__Task directions__
Set down the material below in full, matching it exactly.

[Data extracted from a collection]

________________________________________

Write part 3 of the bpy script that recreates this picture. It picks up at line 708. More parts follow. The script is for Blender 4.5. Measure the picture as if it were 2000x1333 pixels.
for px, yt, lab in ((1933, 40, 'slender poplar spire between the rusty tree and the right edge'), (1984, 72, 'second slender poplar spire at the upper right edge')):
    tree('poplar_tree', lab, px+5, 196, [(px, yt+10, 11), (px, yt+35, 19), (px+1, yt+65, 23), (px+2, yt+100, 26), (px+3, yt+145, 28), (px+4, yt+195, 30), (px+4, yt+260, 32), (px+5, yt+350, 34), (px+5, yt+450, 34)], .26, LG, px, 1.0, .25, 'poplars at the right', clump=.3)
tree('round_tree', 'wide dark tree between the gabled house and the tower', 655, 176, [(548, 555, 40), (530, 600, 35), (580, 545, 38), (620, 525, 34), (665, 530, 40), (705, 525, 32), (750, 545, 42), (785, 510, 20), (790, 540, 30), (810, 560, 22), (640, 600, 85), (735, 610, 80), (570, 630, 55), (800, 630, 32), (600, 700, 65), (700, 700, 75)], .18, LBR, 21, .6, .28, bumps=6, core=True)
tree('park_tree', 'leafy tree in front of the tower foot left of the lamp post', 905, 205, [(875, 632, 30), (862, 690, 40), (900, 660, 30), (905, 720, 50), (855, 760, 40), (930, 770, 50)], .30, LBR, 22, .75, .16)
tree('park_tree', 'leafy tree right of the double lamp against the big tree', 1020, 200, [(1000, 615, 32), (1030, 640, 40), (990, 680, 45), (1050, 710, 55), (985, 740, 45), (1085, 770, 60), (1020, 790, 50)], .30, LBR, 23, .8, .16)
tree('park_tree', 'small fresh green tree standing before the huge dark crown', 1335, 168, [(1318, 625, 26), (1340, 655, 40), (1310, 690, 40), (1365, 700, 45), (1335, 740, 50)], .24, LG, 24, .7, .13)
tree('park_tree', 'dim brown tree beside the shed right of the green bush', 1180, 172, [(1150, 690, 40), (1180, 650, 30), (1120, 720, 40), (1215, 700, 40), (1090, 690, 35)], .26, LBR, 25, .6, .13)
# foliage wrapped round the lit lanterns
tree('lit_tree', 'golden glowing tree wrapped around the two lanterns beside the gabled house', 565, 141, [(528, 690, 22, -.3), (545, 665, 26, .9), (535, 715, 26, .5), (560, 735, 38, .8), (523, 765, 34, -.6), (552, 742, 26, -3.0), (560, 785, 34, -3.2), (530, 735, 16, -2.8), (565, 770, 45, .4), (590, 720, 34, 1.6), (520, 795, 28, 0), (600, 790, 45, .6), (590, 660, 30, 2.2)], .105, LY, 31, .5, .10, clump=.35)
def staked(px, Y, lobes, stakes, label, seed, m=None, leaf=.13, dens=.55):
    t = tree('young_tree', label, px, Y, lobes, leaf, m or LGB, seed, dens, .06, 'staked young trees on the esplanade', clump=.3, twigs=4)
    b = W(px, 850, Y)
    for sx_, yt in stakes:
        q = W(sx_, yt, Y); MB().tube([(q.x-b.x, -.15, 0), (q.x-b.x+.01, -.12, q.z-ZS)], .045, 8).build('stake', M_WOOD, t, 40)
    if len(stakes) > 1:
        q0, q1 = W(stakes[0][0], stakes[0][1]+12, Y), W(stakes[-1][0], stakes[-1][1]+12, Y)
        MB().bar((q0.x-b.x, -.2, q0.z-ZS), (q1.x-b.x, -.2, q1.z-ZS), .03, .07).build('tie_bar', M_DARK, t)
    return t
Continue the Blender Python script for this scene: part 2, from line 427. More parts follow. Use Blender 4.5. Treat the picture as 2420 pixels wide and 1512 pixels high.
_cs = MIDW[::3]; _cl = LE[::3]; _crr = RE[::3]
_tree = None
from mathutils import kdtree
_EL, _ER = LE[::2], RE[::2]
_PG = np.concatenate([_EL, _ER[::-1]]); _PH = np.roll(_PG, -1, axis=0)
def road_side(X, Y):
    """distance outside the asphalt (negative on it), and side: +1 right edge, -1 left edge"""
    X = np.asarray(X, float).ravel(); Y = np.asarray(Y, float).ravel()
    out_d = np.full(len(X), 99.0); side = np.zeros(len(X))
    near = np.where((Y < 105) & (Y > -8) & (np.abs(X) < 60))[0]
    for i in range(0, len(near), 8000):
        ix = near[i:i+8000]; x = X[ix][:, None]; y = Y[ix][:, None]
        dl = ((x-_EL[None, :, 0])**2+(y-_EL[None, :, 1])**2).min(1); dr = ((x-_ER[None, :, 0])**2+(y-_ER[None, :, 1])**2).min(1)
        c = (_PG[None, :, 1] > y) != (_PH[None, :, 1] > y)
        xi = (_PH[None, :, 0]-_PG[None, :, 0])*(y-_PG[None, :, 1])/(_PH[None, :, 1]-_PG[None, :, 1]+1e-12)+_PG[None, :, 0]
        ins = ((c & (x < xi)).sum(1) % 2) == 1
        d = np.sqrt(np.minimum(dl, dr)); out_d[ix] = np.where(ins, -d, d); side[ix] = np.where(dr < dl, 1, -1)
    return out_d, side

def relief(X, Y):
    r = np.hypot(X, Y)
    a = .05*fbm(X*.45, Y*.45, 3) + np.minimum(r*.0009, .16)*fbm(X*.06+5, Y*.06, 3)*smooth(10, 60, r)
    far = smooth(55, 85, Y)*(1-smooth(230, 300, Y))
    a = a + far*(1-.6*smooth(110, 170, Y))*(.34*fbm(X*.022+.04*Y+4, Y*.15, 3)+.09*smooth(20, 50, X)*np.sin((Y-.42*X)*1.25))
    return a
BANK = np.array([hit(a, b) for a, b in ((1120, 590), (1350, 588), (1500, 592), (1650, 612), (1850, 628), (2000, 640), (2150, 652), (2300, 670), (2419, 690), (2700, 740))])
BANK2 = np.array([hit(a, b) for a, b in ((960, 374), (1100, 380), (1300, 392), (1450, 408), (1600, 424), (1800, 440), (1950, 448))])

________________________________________

__Output of the task__
Write part 3 of the bpy script that recreates this picture. It picks up at line 708. More parts follow. The script is for Blender 4.5. Measure the picture as if it were 2000x1333 pixels.
for px, yt, lab in ((1933, 40, 'slender poplar spire between the rusty tree and the right edge'), (1984, 72, 'second slender poplar spire at the upper right edge')):
    tree('poplar_tree', lab, px+5, 196, [(px, yt+10, 11), (px, yt+35, 19), (px+1, yt+65, 23), (px+2, yt+100, 26), (px+3, yt+145, 28), (px+4, yt+195, 30), (px+4, yt+260, 32), (px+5, yt+350, 34), (px+5, yt+450, 34)], .26, LG, px, 1.0, .25, 'poplars at the right', clump=.3)
tree('round_tree', 'wide dark tree between the gabled house and the tower', 655, 176, [(548, 555, 40), (530, 600, 35), (580, 545, 38), (620, 525, 34), (665, 530, 40), (705, 525, 32), (750, 545, 42), (785, 510, 20), (790, 540, 30), (810, 560, 22), (640, 600, 85), (735, 610, 80), (570, 630, 55), (800, 630, 32), (600, 700, 65), (700, 700, 75)], .18, LBR, 21, .6, .28, bumps=6, core=True)
tree('park_tree', 'leafy tree in front of the tower foot left of the lamp post', 905, 205, [(875, 632, 30), (862, 690, 40), (900, 660, 30), (905, 720, 50), (855, 760, 40), (930, 770, 50)], .30, LBR, 22, .75, .16)
tree('park_tree', 'leafy tree right of the double lamp against the big tree', 1020, 200, [(1000, 615, 32), (1030, 640, 40), (990, 680, 45), (1050, 710, 55), (985, 740, 45), (1085, 770, 60), (1020, 790, 50)], .30, LBR, 23, .8, .16)
tree('park_tree', 'small fresh green tree standing before the huge dark crown', 1335, 168, [(1318, 625, 26), (1340, 655, 40), (1310, 690, 40), (1365, 700, 45), (1335, 740, 50)], .24, LG, 24, .7, .13)
tree('park_tree', 'dim brown tree beside the shed right of the green bush', 1180, 172, [(1150, 690, 40), (1180, 650, 30), (1120, 720, 40), (1215, 700, 40), (1090, 690, 35)], .26, LBR, 25, .6, .13)
# foliage wrapped round the lit lanterns
tree('lit_tree', 'golden glowing tree wrapped around the two lanterns beside the gabled house', 565, 141, [(528, 690, 22, -.3), (545, 665, 26, .9), (535, 715, 26, .5), (560, 735, 38, .8), (523, 765, 34, -.6), (552, 742, 26, -3.0), (560, 785, 34, -3.2), (530, 735, 16, -2.8), (565, 770, 45, .4), (590, 720, 34, 1.6), (520, 795, 28, 0), (600, 790, 45, .6), (590, 660, 30, 2.2)], .105, LY, 31, .5, .10, clump=.35)
def staked(px, Y, lobes, stakes, label, seed, m=None, leaf=.13, dens=.55):
    t = tree('young_tree', label, px, Y, lobes, leaf, m or LGB, seed, dens, .06, 'staked young trees on the esplanade', clump=.3, twigs=4)
    b = W(px, 850, Y)
    for sx_, yt in stakes:
        q = W(sx_, yt, Y); MB().tube([(q.x-b.x, -.15, 0), (q.x-b.x+.01, -.12, q.z-ZS)], .045, 8).build('stake', M_WOOD, t, 40)
    if len(stakes) > 1:
        q0, q1 = W(stakes[0][0], stakes[0][1]+12, Y), W(stakes[-1][0], stakes[-1][1]+12, Y)
        MB().bar((q0.x-b.x, -.2, q0.z-ZS), (q1.x-b.x, -.2, q1.z-ZS), .03, .07).build('tie_bar', M_DARK, t)
    return t
Continue the Blender Python script for this scene: part 2, from line 427. More parts follow. Use Blender 4.5. Treat the picture as 2420 pixels wide and 1512 pixels high.
_cs = MIDW[::3]; _cl = LE[::3]; _crr = RE[::3]
_tree = None
from mathutils import kdtree
_EL, _ER = LE[::2], RE[::2]
_PG = np.concatenate([_EL, _ER[::-1]]); _PH = np.roll(_PG, -1, axis=0)
def road_side(X, Y):
    """distance outside the asphalt (negative on it), and side: +1 right edge, -1 left edge"""
    X = np.asarray(X, float).ravel(); Y = np.asarray(Y, float).ravel()
    out_d = np.full(len(X), 99.0); side = np.zeros(len(X))
    near = np.where((Y < 105) & (Y > -8) & (np.abs(X) < 60))[0]
    for i in range(0, len(near), 8000):
        ix = near[i:i+8000]; x = X[ix][:, None]; y = Y[ix][:, None]
        dl = ((x-_EL[None, :, 0])**2+(y-_EL[None, :, 1])**2).min(1); dr = ((x-_ER[None, :, 0])**2+(y-_ER[None, :, 1])**2).min(1)
        c = (_PG[None, :, 1] > y) != (_PH[None, :, 1] > y)
        xi = (_PH[None, :, 0]-_PG[None, :, 0])*(y-_PG[None, :, 1])/(_PH[None, :, 1]-_PG[None, :, 1]+1e-12)+_PG[None, :, 0]
        ins = ((c & (x < xi)).sum(1) % 2) == 1
        d = np.sqrt(np.minimum(dl, dr)); out_d[ix] = np.where(ins, -d, d); side[ix] = np.where(dr < dl, 1, -1)
    return out_d, side

def relief(X, Y):
    r = np.hypot(X, Y)
    a = .05*fbm(X*.45, Y*.45, 3) + np.minimum(r*.0009, .16)*fbm(X*.06+5, Y*.06, 3)*smooth(10, 60, r)
    far = smooth(55, 85, Y)*(1-smooth(230, 300, Y))
    a = a + far*(1-.6*smooth(110, 170, Y))*(.34*fbm(X*.022+.04*Y+4, Y*.15, 3)+.09*smooth(20, 50, X)*np.sin((Y-.42*X)*1.25))
    return a
BANK = np.array([hit(a, b) for a, b in ((1120, 590), (1350, 588), (1500, 592), (1650, 612), (1850, 628), (2000, 640), (2150, 652), (2300, 670), (2419, 690), (2700, 740))])
BANK2 = np.array([hit(a, b) for a, b in ((960, 374), (1100, 380), (1300, 392), (1450, 408), (1600, 424), (1800, 440), (1950, 448))])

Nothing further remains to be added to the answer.